Goal: Reproduce, word for word, every line from the first one down to the line containing "return (f(r), f(g), f(b), 1.0)", and nothing else.

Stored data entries

════════════════

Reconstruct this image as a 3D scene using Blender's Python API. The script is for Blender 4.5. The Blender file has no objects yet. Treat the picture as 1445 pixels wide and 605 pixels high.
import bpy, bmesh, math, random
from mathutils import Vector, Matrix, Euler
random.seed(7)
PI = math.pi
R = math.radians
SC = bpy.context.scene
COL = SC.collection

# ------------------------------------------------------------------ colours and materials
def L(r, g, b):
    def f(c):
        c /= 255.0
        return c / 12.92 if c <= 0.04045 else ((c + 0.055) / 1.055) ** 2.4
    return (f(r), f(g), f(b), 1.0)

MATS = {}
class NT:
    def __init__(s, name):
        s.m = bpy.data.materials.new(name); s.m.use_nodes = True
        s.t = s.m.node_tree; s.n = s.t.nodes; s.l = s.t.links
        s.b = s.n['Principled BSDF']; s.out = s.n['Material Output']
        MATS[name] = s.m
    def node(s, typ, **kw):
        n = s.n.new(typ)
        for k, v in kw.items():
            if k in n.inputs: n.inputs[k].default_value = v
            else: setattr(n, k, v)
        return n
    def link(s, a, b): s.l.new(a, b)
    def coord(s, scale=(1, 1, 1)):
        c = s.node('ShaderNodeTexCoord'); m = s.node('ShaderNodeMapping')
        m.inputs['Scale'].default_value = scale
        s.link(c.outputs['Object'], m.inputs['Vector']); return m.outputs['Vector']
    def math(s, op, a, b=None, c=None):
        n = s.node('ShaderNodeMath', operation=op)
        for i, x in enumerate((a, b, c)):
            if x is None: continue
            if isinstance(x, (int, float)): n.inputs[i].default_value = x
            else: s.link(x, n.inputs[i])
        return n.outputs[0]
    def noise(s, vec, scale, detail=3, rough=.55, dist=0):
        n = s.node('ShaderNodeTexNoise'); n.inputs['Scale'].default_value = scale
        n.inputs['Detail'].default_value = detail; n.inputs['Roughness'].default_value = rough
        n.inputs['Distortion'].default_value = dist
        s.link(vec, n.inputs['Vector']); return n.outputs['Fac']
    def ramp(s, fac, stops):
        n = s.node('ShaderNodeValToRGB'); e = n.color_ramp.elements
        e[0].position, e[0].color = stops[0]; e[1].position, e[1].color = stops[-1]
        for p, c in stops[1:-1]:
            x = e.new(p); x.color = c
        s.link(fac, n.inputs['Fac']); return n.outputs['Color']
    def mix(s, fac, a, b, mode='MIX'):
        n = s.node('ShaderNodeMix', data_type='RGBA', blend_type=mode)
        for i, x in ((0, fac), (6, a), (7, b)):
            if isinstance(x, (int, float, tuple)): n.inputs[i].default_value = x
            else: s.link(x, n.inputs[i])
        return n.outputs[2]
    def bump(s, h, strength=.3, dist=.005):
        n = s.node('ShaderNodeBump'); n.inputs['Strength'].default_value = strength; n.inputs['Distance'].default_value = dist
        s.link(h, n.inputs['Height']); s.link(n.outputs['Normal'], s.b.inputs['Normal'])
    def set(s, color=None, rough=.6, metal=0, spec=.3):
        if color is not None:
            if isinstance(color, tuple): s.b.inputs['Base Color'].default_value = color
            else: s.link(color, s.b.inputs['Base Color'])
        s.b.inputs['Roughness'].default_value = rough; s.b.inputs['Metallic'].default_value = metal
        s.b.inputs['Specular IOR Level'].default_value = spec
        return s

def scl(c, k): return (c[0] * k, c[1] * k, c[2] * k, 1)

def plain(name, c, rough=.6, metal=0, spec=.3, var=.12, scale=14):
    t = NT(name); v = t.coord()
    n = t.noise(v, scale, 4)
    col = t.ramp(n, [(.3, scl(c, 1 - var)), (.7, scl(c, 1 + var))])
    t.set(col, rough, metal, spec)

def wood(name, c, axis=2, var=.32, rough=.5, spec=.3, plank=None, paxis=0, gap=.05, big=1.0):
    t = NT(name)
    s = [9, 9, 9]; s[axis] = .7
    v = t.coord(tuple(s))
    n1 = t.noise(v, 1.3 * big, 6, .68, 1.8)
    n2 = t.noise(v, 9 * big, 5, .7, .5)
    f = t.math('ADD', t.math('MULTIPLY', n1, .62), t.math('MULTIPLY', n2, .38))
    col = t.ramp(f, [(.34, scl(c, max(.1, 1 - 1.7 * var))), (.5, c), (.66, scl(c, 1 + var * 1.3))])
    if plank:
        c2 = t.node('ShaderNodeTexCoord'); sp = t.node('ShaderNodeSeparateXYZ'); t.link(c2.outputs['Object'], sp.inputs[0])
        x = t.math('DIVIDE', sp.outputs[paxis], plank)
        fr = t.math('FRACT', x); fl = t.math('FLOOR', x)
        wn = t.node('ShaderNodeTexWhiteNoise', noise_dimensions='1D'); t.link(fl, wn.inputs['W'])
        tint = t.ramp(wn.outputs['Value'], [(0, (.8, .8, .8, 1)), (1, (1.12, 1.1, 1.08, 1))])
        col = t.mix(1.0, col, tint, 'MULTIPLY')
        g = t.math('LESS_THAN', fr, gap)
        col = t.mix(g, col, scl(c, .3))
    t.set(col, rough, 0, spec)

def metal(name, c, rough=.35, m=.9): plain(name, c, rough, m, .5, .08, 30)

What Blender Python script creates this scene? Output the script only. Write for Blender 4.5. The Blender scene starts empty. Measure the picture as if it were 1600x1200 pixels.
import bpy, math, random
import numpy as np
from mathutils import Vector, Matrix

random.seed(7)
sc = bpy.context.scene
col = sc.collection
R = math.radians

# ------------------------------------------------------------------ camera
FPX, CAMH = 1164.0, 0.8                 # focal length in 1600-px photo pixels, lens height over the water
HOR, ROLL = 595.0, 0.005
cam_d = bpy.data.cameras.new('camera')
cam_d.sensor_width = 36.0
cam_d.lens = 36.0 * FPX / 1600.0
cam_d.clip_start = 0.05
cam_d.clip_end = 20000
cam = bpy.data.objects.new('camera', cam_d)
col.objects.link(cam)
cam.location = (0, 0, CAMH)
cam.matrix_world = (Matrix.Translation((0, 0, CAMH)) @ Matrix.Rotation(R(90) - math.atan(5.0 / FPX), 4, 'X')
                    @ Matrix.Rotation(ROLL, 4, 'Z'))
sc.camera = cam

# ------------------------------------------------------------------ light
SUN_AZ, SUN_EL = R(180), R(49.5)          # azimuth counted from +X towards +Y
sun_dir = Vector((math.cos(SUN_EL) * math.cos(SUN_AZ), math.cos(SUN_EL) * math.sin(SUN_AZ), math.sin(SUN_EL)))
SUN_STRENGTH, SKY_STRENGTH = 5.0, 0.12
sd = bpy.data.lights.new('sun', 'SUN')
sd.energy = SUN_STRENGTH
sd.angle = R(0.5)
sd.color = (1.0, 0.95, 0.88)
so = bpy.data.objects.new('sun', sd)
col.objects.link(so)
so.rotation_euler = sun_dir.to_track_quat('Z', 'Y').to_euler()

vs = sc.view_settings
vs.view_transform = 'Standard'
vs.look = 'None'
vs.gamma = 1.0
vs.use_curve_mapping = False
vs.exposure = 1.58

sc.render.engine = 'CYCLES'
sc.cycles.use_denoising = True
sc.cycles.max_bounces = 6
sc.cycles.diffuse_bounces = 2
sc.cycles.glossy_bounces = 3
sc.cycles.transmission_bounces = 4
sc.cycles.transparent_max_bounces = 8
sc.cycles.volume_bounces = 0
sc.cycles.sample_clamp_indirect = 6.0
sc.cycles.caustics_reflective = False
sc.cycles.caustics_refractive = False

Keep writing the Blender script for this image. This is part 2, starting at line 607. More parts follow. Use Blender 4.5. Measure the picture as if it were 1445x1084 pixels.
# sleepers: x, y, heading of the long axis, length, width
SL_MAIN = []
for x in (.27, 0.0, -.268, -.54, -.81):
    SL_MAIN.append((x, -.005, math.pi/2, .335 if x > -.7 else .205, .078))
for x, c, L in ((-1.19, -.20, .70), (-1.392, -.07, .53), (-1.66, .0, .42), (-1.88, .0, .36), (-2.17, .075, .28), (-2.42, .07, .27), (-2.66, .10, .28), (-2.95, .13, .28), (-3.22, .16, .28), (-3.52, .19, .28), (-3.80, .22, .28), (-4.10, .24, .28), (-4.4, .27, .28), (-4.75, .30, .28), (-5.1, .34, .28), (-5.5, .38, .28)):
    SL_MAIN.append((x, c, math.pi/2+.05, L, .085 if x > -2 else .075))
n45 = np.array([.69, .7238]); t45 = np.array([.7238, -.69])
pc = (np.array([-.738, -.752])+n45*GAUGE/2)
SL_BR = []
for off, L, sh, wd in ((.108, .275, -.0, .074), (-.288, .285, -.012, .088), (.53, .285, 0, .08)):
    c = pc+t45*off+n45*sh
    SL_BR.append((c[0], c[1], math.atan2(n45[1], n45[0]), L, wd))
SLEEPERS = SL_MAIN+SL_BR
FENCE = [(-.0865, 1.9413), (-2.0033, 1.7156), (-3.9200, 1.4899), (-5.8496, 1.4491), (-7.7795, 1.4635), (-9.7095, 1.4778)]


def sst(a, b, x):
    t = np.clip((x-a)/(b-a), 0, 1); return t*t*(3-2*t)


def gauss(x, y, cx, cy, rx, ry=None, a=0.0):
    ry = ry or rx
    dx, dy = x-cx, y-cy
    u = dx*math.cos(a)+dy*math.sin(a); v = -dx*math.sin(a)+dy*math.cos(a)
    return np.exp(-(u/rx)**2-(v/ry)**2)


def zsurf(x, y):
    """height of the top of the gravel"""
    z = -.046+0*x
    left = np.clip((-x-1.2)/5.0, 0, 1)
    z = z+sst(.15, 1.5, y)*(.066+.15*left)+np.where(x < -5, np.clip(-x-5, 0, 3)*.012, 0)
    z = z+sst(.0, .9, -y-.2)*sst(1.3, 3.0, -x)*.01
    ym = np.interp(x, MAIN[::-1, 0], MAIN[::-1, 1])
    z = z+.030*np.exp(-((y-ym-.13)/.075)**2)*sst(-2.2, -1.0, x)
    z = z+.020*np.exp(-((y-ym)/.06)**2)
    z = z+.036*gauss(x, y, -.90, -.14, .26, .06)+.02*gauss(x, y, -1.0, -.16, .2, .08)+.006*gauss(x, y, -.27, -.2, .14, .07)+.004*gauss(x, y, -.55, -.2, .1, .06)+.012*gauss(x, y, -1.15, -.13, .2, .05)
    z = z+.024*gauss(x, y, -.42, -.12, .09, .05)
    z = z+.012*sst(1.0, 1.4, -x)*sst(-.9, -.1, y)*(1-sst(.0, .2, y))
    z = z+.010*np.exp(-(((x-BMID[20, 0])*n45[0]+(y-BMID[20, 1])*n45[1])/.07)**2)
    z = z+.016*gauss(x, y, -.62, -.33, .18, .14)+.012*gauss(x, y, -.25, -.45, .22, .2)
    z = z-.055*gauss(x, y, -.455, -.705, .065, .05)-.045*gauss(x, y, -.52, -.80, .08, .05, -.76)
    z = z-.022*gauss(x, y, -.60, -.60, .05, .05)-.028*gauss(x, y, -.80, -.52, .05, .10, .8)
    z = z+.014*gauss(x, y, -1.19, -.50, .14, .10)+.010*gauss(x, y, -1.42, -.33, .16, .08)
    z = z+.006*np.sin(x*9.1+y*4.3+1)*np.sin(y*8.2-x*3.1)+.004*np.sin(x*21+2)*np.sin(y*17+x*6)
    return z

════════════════

Solution:
Reconstruct this image as a 3D scene using Blender's Python API. The script is for Blender 4.5. The Blender file has no objects yet. Treat the picture as 1445 pixels wide and 605 pixels high.
import bpy, bmesh, math, random
from mathutils import Vector, Matrix, Euler
random.seed(7)
PI = math.pi
R = math.radians
SC = bpy.context.scene
COL = SC.collection

# ------------------------------------------------------------------ colours and materials
def L(r, g, b):
    def f(c):
        c /= 255.0
        return c / 12.92 if c <= 0.04045 else ((c + 0.055) / 1.055) ** 2.4
    return (f(r), f(g), f(b), 1.0)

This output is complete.